> What is required:
Using the data below, return the stretch from the line that contains "Continue the Blender" through the line that contains "me = npmesh('lawn_grass', V, np.arange(3", both included, exactly as it stands and nothing beyond it.

Records from a collection

begin

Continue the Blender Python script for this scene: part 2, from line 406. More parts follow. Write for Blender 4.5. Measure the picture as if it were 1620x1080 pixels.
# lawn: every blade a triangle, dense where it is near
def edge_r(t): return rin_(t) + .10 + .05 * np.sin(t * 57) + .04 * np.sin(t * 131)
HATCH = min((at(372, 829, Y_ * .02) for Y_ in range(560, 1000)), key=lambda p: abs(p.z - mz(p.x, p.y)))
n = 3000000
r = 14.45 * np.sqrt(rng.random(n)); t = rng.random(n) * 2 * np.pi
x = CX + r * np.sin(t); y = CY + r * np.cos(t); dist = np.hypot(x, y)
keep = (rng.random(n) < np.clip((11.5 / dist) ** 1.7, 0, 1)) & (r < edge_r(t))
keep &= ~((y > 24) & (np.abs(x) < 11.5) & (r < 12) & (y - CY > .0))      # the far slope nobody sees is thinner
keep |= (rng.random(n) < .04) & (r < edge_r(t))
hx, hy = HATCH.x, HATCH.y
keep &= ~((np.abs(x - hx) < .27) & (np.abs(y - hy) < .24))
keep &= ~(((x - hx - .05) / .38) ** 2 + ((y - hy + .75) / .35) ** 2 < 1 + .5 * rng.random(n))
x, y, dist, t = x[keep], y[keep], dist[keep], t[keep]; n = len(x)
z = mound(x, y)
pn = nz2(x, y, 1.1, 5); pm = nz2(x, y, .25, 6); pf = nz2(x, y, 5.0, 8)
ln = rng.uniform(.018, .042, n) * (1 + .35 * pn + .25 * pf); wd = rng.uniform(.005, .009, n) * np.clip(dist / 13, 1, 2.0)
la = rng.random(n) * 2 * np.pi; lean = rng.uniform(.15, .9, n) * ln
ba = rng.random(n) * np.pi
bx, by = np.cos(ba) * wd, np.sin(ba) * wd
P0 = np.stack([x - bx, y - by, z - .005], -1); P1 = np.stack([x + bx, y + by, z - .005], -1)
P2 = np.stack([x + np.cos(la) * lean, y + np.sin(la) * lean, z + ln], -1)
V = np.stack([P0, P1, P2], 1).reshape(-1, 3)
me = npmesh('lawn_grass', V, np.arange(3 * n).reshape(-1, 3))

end
begin

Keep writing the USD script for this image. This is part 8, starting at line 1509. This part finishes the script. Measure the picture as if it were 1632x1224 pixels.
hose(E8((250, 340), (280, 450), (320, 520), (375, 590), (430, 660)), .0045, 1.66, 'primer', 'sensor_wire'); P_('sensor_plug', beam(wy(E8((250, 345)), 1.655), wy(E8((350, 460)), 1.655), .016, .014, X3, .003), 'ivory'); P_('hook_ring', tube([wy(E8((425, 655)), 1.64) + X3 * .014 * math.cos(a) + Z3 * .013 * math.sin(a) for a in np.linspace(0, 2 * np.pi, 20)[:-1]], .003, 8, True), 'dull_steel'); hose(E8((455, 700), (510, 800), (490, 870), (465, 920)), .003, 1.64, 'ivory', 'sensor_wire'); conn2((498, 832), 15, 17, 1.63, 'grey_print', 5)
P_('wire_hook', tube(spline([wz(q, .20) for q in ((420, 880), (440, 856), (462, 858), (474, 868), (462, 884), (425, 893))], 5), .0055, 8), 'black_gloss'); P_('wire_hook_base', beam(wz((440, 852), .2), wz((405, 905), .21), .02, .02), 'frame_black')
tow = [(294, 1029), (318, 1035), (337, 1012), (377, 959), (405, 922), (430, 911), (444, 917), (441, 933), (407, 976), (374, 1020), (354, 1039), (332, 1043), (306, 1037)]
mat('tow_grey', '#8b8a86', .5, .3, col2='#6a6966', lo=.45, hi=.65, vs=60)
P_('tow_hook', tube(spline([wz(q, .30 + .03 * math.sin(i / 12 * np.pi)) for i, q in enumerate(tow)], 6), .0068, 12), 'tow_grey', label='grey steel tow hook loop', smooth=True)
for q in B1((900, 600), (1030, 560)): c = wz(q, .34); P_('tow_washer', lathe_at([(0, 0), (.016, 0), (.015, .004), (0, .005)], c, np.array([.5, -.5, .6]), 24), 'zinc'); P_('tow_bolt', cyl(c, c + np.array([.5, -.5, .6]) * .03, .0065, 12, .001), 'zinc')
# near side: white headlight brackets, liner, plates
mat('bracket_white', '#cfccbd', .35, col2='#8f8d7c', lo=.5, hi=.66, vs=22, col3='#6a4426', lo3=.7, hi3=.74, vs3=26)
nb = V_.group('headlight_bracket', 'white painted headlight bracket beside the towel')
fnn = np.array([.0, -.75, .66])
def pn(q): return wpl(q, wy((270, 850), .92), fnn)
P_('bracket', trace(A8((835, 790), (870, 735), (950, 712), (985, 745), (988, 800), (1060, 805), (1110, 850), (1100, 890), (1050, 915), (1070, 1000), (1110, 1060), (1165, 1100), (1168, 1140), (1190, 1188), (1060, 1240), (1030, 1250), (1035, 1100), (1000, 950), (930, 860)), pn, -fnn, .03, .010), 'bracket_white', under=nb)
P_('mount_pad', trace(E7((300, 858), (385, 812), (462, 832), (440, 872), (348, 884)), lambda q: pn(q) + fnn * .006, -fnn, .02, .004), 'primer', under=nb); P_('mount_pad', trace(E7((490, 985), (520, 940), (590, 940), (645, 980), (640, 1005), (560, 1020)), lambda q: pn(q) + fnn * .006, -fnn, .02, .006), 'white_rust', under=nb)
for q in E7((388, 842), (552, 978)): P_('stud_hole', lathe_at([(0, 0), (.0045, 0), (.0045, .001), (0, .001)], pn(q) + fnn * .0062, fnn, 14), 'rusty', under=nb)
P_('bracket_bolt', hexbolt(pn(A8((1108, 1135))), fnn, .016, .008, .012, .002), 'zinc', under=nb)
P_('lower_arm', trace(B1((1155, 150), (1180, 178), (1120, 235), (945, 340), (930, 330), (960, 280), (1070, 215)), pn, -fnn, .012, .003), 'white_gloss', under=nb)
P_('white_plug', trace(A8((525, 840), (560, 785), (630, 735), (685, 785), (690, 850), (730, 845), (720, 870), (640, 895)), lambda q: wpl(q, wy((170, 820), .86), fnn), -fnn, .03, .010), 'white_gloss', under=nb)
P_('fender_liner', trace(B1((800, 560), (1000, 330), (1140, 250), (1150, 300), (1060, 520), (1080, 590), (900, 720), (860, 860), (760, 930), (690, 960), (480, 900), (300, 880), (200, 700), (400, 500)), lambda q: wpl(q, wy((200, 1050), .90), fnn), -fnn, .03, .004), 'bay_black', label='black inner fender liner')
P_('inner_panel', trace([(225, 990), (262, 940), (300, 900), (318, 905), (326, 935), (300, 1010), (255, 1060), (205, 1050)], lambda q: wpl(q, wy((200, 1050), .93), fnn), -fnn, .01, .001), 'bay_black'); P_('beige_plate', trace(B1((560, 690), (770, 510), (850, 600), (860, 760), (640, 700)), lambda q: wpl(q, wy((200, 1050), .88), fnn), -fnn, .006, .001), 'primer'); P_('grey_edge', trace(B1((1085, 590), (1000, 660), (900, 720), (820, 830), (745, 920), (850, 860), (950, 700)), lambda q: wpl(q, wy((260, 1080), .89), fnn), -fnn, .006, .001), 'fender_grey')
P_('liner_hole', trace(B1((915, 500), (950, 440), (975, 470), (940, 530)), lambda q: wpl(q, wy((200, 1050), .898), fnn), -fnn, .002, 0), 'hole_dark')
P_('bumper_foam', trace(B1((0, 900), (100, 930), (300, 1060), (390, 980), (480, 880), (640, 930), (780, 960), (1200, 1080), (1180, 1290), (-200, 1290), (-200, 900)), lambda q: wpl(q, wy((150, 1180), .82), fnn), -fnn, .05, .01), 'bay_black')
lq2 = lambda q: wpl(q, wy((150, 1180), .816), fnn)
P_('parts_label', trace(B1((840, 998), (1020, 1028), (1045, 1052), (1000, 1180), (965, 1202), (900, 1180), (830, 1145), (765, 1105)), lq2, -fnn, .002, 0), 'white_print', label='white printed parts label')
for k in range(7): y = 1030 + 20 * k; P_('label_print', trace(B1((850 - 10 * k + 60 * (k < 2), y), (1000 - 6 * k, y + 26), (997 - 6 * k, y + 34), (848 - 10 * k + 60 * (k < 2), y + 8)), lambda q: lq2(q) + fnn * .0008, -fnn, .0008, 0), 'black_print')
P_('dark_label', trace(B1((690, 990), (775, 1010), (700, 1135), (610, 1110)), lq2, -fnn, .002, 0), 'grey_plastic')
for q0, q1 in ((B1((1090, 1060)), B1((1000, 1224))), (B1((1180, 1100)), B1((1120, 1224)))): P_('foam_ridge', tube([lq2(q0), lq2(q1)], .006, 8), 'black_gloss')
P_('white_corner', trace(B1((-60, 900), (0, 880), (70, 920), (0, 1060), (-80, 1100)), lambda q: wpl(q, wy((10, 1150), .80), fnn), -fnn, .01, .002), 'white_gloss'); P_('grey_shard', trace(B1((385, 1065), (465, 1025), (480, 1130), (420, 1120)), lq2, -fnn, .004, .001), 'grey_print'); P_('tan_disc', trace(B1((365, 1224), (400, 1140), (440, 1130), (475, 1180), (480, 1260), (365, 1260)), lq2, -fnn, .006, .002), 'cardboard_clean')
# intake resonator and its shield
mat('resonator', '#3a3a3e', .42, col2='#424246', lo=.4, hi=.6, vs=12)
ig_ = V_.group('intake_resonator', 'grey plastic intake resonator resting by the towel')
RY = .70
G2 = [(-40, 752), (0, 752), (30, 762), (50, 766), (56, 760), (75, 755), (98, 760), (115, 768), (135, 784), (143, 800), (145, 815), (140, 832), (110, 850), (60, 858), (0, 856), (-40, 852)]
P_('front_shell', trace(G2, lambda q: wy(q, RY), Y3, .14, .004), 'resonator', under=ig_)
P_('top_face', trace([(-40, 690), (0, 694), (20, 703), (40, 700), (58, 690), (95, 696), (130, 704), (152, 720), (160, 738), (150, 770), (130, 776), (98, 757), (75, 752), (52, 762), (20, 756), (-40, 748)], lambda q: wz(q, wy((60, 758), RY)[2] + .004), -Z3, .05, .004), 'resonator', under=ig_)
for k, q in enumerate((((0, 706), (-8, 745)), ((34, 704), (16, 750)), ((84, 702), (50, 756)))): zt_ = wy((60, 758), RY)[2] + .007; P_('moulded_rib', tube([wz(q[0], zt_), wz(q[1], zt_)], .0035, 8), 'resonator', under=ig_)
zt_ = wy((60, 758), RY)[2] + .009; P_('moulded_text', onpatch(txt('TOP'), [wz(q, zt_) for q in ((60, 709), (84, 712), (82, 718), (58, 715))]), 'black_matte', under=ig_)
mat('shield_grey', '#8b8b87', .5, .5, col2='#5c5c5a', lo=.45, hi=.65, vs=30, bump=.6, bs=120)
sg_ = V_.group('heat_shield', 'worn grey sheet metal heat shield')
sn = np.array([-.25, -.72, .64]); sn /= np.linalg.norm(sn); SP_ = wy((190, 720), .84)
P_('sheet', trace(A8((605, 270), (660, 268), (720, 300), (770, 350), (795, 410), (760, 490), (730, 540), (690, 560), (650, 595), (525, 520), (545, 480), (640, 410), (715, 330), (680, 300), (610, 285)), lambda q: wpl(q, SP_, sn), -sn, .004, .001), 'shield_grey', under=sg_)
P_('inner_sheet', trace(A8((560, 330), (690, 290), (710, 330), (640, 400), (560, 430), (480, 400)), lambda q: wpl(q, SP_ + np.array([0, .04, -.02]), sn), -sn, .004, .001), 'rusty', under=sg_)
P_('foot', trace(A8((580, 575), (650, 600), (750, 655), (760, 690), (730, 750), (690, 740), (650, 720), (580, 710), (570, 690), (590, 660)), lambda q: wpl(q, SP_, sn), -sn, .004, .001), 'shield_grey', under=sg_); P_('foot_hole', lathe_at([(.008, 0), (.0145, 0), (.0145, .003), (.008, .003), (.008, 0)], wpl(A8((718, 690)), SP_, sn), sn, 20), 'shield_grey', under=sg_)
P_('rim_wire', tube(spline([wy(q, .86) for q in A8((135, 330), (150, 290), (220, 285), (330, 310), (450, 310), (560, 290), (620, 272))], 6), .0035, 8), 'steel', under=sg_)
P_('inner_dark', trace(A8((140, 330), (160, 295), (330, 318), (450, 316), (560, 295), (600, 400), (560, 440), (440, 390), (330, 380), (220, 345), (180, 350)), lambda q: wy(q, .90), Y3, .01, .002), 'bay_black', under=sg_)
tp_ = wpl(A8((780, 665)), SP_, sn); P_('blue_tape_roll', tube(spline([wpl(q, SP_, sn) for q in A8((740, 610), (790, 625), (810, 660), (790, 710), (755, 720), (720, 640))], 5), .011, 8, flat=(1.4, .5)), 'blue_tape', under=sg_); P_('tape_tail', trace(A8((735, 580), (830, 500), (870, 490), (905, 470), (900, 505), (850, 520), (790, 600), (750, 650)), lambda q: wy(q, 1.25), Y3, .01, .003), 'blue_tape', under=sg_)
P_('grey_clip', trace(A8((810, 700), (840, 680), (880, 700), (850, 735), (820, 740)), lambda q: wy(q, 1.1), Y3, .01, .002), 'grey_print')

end

> The reply:
Continue the Blender Python script for this scene: part 2, from line 406. More parts follow. Write for Blender 4.5. Measure the picture as if it were 1620x1080 pixels.
# lawn: every blade a triangle, dense where it is near
def edge_r(t): return rin_(t) + .10 + .05 * np.sin(t * 57) + .04 * np.sin(t * 131)
HATCH = min((at(372, 829, Y_ * .02) for Y_ in range(560, 1000)), key=lambda p: abs(p.z - mz(p.x, p.y)))
n = 3000000
r = 14.45 * np.sqrt(rng.random(n)); t = rng.random(n) * 2 * np.pi
x = CX + r * np.sin(t); y = CY + r * np.cos(t); dist = np.hypot(x, y)
keep = (rng.random(n) < np.clip((11.5 / dist) ** 1.7, 0, 1)) & (r < edge_r(t))
keep &= ~((y > 24) & (np.abs(x) < 11.5) & (r < 12) & (y - CY > .0))      # the far slope nobody sees is thinner
keep |= (rng.random(n) < .04) & (r < edge_r(t))
hx, hy = HATCH.x, HATCH.y
keep &= ~((np.abs(x - hx) < .27) & (np.abs(y - hy) < .24))
keep &= ~(((x - hx - .05) / .38) ** 2 + ((y - hy + .75) / .35) ** 2 < 1 + .5 * rng.random(n))
x, y, dist, t = x[keep], y[keep], dist[keep], t[keep]; n = len(x)
z = mound(x, y)
pn = nz2(x, y, 1.1, 5); pm = nz2(x, y, .25, 6); pf = nz2(x, y, 5.0, 8)
ln = rng.uniform(.018, .042, n) * (1 + .35 * pn + .25 * pf); wd = rng.uniform(.005, .009, n) * np.clip(dist / 13, 1, 2.0)
la = rng.random(n) * 2 * np.pi; lean = rng.uniform(.15, .9, n) * ln
ba = rng.random(n) * np.pi
bx, by = np.cos(ba) * wd, np.sin(ba) * wd
P0 = np.stack([x - bx, y - by, z - .005], -1); P1 = np.stack([x + bx, y + by, z - .005], -1)
P2 = np.stack([x + np.cos(la) * lean, y + np.sin(la) * lean, z + ln], -1)
V = np.stack([P0, P1, P2], 1).reshape(-1, 3)
me = npmesh('lawn_grass', V, np.arange(3 * n).reshape(-1, 3))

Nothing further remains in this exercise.